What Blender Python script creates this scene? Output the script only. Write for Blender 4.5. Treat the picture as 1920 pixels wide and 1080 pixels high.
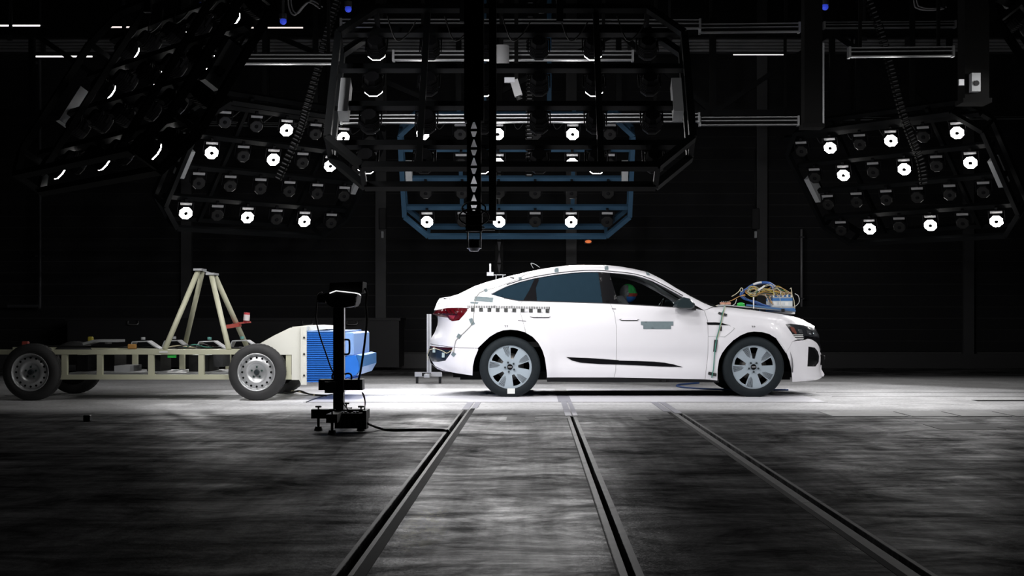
import bpy, bmesh, math, random
import numpy as np
from mathutils import Vector, Matrix
from mathutils.geometry import delaunay_2d_cdt

random.seed(7)
for o in list(bpy.data.objects):
    bpy.data.objects.remove(o)
SC = bpy.context.scene
COL = SC.collection

# ------------------------------------------------------------------ camera, world, exposure
F = 2667.0          # focal length in pixels of the 1920 frame
CH = 0.95           # camera height
VX, VY = 1002.0, 596.0
cam = bpy.data.cameras.new('camera')
cam.sensor_width = 36.0
cam.lens = F * 36.0 / 1920.0
cam.shift_x = -(VX - 960.0) / 1920.0
cam.shift_y = (VY - 540.0) / 1920.0
cam.clip_end = 200
co = bpy.data.objects.new('camera', cam)
co.location = (0, 0, CH)
co.rotation_euler = (math.pi / 2, 0, 0)
COL.objects.link(co)
SC.camera = co

w = bpy.data.worlds.new('hall_air')
SC.world = w
w.use_nodes = True
w.node_tree.nodes['Background'].inputs[0].default_value = (0.62, 0.72, 0.85, 1)
w.node_tree.nodes['Background'].inputs[1].default_value = 0.003

SC.view_settings.view_transform = 'Standard'
SC.view_settings.look = 'None'
SC.view_settings.gamma = 1.0
SC.view_settings.use_curve_mapping = False
SC.view_settings.exposure = 0.0
LAMP_W = 165.0      # watts of one lit floodlight
LAMP_CONE = 52.0
LAMP_BLEND = 0.65

# ------------------------------------------------------------------ helpers
def at(px, py, Y):
    """point of the hall at depth Y that the surveyed pixel belongs to"""
    return Vector(((px - VX) / F * Y, Y, CH - (py - VY) / F * Y))

MATS = {}
def mat(name, col, rough=0.5, metal=0.0, var=0.0, scale=8.0, bump=0.0, emit=0.0, spec=0.5, coat=0.0, trans=0.0):
    if name in MATS:
        return MATS[name]
    m = bpy.data.materials.new(name)
    m.use_nodes = True
    nt = m.node_tree
    b = nt.nodes['Principled BSDF']
    c = (col[0], col[1], col[2], 1)
    b.inputs['Base Color'].default_value = c
    b.inputs['Roughness'].default_value = rough
    b.inputs['Metallic'].default_value = metal
    b.inputs['Specular IOR Level'].default_value = spec
    b.inputs['Coat Weight'].default_value = coat
    b.inputs['Coat Roughness'].default_value = 0.05
    if emit > 0:
        b.inputs['Emission Color'].default_value = c
        b.inputs['Emission Strength'].default_value = emit
    if var > 0 or bump > 0:
        tc = nt.nodes.new('ShaderNodeTexCoord')
        nz = nt.nodes.new('ShaderNodeTexNoise')
        nz.inputs['Scale'].default_value = scale
        nz.inputs['Detail'].default_value = 5
        nt.links.new(tc.outputs['Object'], nz.inputs['Vector'])
        if var > 0:
            mx = nt.nodes.new('ShaderNodeMix')
            mx.data_type = 'RGBA'
            mx.inputs[6].default_value = tuple(max(0, v * (1 - var)) for v in col) + (1,)
            mx.inputs[7].default_value = tuple(min(1, v * (1 + var)) for v in col) + (1,)
            nt.links.new(nz.outputs[0], mx.inputs[0])
            nt.links.new(mx.outputs[2], b.inputs['Base Color'])
        if bump > 0:
            bp = nt.nodes.new('ShaderNodeBump')
            bp.inputs['Strength'].default_value = bump
            bp.inputs['Distance'].default_value = 0.01
            nt.links.new(nz.outputs[0], bp.inputs['Height'])
            nt.links.new(bp.outputs[0], b.inputs['Normal'])
    MATS[name] = m
    return m

def glass_mat(name, tint, gloss=0.06):
    m = bpy.data.materials.new(name)
    m.use_nodes = True
    nt = m.node_tree
    for n in list(nt.nodes):
        if n.type != 'OUTPUT_MATERIAL':
            nt.nodes.remove(n)
    out = [n for n in nt.nodes if n.type == 'OUTPUT_MATERIAL'][0]
    t = nt.nodes.new('ShaderNodeBsdfTransparent'); t.inputs[0].default_value = tint + (1,)
    g = nt.nodes.new('ShaderNodeBsdfGlossy'); g.inputs['Roughness'].default_value = 0.03
    x = nt.nodes.new('ShaderNodeMixShader'); x.inputs[0].default_value = gloss
    nt.links.new(t.outputs[0], x.inputs[1]); nt.links.new(g.outputs[0], x.inputs[2])
    nt.links.new(x.outputs[0], out.inputs[0])
    MATS[name] = m
    return m

class MB:
    """collects boxes, bars, tubes and turned shapes into one mesh"""
    def __init__(s):
        s.v = []; s.f = []; s.sm = []
    def add(s, vs, fs, smooth=False):
        k = len(s.v)
        s.v += [tuple(p) for p in vs]
        s.f += [tuple(i + k for i in f) for f in fs]
        s.sm += [smooth] * len(fs)
        return s
    def box(s, lo, hi):
        x0, y0, z0 = lo; x1, y1, z1 = hi
        vs = [(x0,y0,z0),(x1,y0,z0),(x1,y1,z0),(x0,y1,z0),(x0,y0,z1),(x1,y0,z1),(x1,y1,z1),(x0,y1,z1)]
        return s.add(vs, [(0,3,2,1),(4,5,6,7),(0,1,5,4),(1,2,6,5),(2,3,7,6),(3,0,4,7)])
    def cbox(s, c, size, bev=0.0):
        if bev <= 0:
            return s.box([c[i] - size[i]/2 for i in range(3)], [c[i] + size[i]/2 for i in range(3)])
        x, y, z = [d/2 for d in size]; b = bev
        ring = [(-x+b,-y),(x-b,-y),(x,-y+b),(x,y-b),(x-b,y),(-x+b,y),(-x,y-b),(-x,-y+b)]
        ins = [(max(-x+b,min(x-b,p)), max(-y+b,min(y-b,q))) for p, q in ring]
        vs = [(c[0]+p, c[1]+q, c[2]-z) for p, q in ins] + [(c[0]+p, c[1]+q, c[2]-z+b) for p, q in ring]
        vs += [(c[0]+p, c[1]+q, c[2]+z-b) for p, q in ring] + [(c[0]+p, c[1]+q, c[2]+z) for p, q in ins]
        fs = []
        for r in range(3):
            for i in range(8):
                j = (i+1) % 8
                fs.append((r*8+i, r*8+j, r*8+8+j, r*8+8+i))
        fs += [tuple(range(7,-1,-1)), tuple(range(24,32))]
        return s.add(vs, fs)
    def bar(s, p, q, w, h=None, up=(0,0,1)):
        """rectangular bar, w sideways, h along up"""
        h = h or w
        p = Vector(p); q = Vector(q); d = (q-p).normalized(); up = Vector(up)
        if abs(d.dot(up)) > 0.98: up = Vector((0,1,0))
        sx = d.cross(up).normalized() * (w/2); sz = sx.cross(d).normalized() * (h/2)
        vs = [p-sx-sz, p+sx-sz, p+sx+sz, p-sx+sz, q-sx-sz, q+sx-sz, q+sx+sz, q-sx+sz]
        return s.add(vs, [(3,2,1,0),(4,5,6,7),(0,1,5,4),(1,2,6,5),(2,3,7,6),(3,0,4,7)])
    def tube(s, pts, r, n=8, closed=False, cap=True):
        pts = [Vector(p) for p in pts]; m = len(pts)
        rr = r if isinstance(r, (list, tuple)) else [r]*m
        vs = []; fs = []
        prev = None
        for i, p in enumerate(pts):
            a = pts[(i-1) % m] if (closed or i > 0) else p
            b = pts[(i+1) % m] if (closed or i < m-1) else p
            d = (b-a)
            d = d.normalized() if d.length > 1e-9 else Vector((0,0,1))
            if prev is None:
                u = d.orthogonal().normalized()
            else:
                u = (prev - d*prev.dot(d))
                u = u.normalized() if u.length > 1e-6 else d.orthogonal().normalized()
            prev = u; v = d.cross(u)
            for k in range(n):
                t = 2*math.pi*k/n
                vs.append(p + (u*math.cos(t) + v*math.sin(t))*rr[i])
        for i in range(m if closed else m-1):
            for k in range(n):
                a0 = i*n+k; a1 = i*n+(k+1) % n; j = ((i+1) % m)*n
                fs.append((a0, a1, j+(k+1) % n, j+k))
        if cap and not closed:
            fs.append(tuple(range(n-1,-1,-1))); fs.append(tuple(range((m-1)*n, m*n)))
        return s.add(vs, fs, True)
    def cyl(s, p, q, r0, r1=None, n=16, smooth=True):
        r1 = r0 if r1 is None else r1
        p = Vector(p); q = Vector(q); d = (q-p).normalized(); u = d.orthogonal().normalized(); v = d.cross(u)
        vs = []
        for c, r in ((p, r0), (q, r1)):
            for k in range(n):
                t = 2*math.pi*(k+.5)/n
                vs.append(c + (u*math.cos(t)+v*math.sin(t))*r)
        s.add(vs, [(k, (k+1) % n, n+(k+1) % n, n+k) for k in range(n)], smooth)
        s.add(vs[:n], [tuple(range(n-1,-1,-1))]); s.add(vs[n:], [tuple(range(n))])
        return s
    def lathe(s, prof, c, n=32, smooth=True, phase=0.0, cap=False):
        """profile of (radius, y) turned about the y axis through c"""
        vs = []; fs = []; m = len(prof)
        for r, y in prof:
            for k in range(n):
                t = 2*math.pi*k/n + phase
                vs.append((c[0]+r*math.cos(t), c[1]+y, c[2]+r*math.sin(t)))
        for i in range(m-1):
            for k in range(n):
                fs.append((i*n+k, (i+1)*n+k, (i+1)*n+(k+1) % n, i*n+(k+1) % n))
        s.add(vs, fs, smooth)
        if cap:
            s.add(vs[-n:], [tuple(range(n))]); s.add(vs[:n], [tuple(range(n-1,-1,-1))])
        return s
    def prism(s, poly, y0, y1):
        """polygon of (x,z) pushed from y0 to y1"""
        n = len(poly)
        vs = [(x, y0, z) for x, z in poly] + [(x, y1, z) for x, z in poly]
        fs = [(i, (i+1) % n, n+(i+1) % n, n+i) for i in range(n)] + [tuple(range(n-1,-1,-1)), tuple(range(n, 2*n))]
        return s.add(vs, fs)
    def ball(s, c, rad, n=14, m=9):
        rx, ry, rz = rad if isinstance(rad, (tuple, list)) else (rad,)*3
        vs = []; fs = []
        for i in range(m+1):
            a = math.pi*i/m
            for k in range(n):
                t = 2*math.pi*k/n
                vs.append((c[0]+rx*math.sin(a)*math.cos(t), c[1]+ry*math.sin(a)*math.sin(t), c[2]+rz*math.cos(a)))
        for i in range(m):
            for k in range(n):
                fs.append((i*n+k, (i+1)*n+k, (i+1)*n+(k+1) % n, i*n+(k+1) % n))
        return s.add(vs, fs, True)
    def mesh(s, name):
        me = bpy.data.meshes.new(name)
        me.from_pydata(s.v, [], s.f)
        me.polygons.foreach_set('use_smooth', s.sm)
        me.update()
        return me
    def build(s, name, m, parent=None, label=None):
        return link(name, s.mesh(name), m, parent, label)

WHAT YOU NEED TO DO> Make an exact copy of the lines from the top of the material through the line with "COL = SC.collection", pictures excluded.

RESPONSE TO THE EXERCISE>
What Blender Python script creates this scene? Output the script only. Write for Blender 4.5. Treat the picture as 1920 pixels wide and 1080 pixels high.
import bpy, bmesh, math, random
import numpy as np
from mathutils import Vector, Matrix
from mathutils.geometry import delaunay_2d_cdt

random.seed(7)
for o in list(bpy.data.objects):
    bpy.data.objects.remove(o)
SC = bpy.context.scene
COL = SC.collection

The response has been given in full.